◆ What is required: Return the first line, the line containing "M['blackwood'], t, False)", and every line between them, exactly as they stand.

:: Dataset records ::

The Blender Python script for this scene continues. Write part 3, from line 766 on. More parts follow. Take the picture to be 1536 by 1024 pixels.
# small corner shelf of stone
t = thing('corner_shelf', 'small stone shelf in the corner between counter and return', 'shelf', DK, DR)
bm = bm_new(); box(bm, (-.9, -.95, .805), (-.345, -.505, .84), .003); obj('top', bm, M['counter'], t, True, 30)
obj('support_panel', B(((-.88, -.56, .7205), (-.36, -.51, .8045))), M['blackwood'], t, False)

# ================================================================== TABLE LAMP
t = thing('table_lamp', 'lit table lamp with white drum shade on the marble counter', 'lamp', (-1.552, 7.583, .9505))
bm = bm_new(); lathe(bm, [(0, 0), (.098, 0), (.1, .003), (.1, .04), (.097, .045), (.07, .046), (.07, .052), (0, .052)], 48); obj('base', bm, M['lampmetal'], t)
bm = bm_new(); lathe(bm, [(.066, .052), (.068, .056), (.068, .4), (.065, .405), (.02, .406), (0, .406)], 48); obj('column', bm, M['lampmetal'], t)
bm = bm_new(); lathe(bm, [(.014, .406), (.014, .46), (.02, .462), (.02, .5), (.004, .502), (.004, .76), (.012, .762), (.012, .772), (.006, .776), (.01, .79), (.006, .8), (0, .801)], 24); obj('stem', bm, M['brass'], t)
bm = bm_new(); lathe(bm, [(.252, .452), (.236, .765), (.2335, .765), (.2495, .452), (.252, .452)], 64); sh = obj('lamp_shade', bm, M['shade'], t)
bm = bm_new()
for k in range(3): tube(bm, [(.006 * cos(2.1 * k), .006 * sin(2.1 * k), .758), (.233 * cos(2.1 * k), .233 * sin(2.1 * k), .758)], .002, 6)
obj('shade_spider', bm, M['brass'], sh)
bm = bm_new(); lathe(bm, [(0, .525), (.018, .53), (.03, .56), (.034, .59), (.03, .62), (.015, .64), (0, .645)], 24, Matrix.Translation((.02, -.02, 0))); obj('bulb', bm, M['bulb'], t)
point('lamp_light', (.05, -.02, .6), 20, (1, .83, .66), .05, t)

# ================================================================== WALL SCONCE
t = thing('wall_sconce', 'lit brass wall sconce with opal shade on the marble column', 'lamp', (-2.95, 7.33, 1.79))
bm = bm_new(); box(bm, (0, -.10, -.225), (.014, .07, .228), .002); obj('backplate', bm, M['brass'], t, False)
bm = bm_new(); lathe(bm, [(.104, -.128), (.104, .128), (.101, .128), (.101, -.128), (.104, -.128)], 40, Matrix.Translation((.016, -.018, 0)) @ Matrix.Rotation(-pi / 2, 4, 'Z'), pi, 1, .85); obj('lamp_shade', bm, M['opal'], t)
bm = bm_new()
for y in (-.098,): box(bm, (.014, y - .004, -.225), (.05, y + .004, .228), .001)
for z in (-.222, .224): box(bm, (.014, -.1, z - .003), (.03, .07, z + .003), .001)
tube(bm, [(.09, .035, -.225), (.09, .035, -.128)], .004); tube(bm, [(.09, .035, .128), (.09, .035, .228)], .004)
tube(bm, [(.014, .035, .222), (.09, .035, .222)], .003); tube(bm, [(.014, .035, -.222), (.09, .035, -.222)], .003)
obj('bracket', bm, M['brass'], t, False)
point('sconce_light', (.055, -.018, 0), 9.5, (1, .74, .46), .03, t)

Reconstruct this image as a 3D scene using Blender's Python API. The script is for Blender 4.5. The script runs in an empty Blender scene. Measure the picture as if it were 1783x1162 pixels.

:::

◆ Completed exercise:
The Blender Python script for this scene continues. Write part 3, from line 766 on. More parts follow. Take the picture to be 1536 by 1024 pixels.
# small corner shelf of stone
t = thing('corner_shelf', 'small stone shelf in the corner between counter and return', 'shelf', DK, DR)
bm = bm_new(); box(bm, (-.9, -.95, .805), (-.345, -.505, .84), .003); obj('top', bm, M['counter'], t, True, 30)
obj('support_panel', B(((-.88, -.56, .7205), (-.36, -.51, .8045))), M['blackwood'], t, False)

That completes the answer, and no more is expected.